A few years ago I had my first Slivovitz experience: passover seder at Ebn’s house in Boston. Because on Passover you can’t consume any wheat products (if you’re kosher like that) the list of alcoholic drinks allowed at seder is pretty short. Wine, potato vodka, and plum brandy… the famous Slivovitz. It’s a little harsh on its own, but mix it with some kosher-for-passover apple juice and you have a lovely old-world cocktail which had us joyfully celebrating the exodus till all hours.
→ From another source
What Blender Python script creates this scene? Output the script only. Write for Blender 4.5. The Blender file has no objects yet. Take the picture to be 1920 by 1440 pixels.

Last week I had my second Slivovitz experience: JDub records’ Slivovitz & Soul Party at the Slipper Room on the Lower East Side. Yiddish hip hop artist and accordion maestro Socalled hosted a party whose wild abandon rivaled that of our famous Sliv & Juice seder. Along with Socalled were some very special guests: David Krakauer blew clarinet notes from other spheres, the incomparable Susan Hoffman Watts did her thing on the trumpet, Matisyahu mixed up the chassidic reggae, and I even jumped on stage for a couple impromptu noise making sessions. Socalled got all the hot young things dancing. And German TV filmed it all for posterity.

It’s happening once a month for the next few months (Feb 17, March 10, April 14). And next month the CHANELES (me & Annette Ezekiel from Golem) will be baring our Yiddishe neshamas for you too. As the flyer says: “bring your balibusta and get farschnickert at an eastern european laced hip hop shtetl dance party!” And don’t forget the apple juice.



Here we go–

January 11th, 2005

Hello world, and welcome to the brand spanking new Alicia Jo website! Yes, all new and improved with this blog even: so I can write about some of the strange and wonderful places my fiddle takes me. I suppose having a blog makes me truly a fiddler of the 21st century.

So, first of all: many, many thanks to Ariela Sanchez for creating this site and for putting up with my endless “tiny requests” for revisions! If any of you need a web site, look no further.

Meanwhile, it’s amazing what can happen in one day, all within two square miles of Manhattan. This afternoon Golem played at the APAP showcase in Times Square. If you haven’t been to a showcase, just imagine a zoo, but with hotel rooms instead of cages, musicians instead of animals, and people who book festivals wandering from room to room watching the musicians perform in 15-minute slots. (It’s more fun than it sounds.)

Anyway, at APAP we ran into our friends from the Nice Jewish Girls Gone Bad cabaret. The Goddess Susanna invited me and Annette, the Golem girls, to join the cabaret at their tsunami relief benefit downtown later in the evening. Of course we accepted. We thought about doing a striptease, but settled for singing & playing some old Yiddish tunes, Eshes Chayil and Grine Kuzine.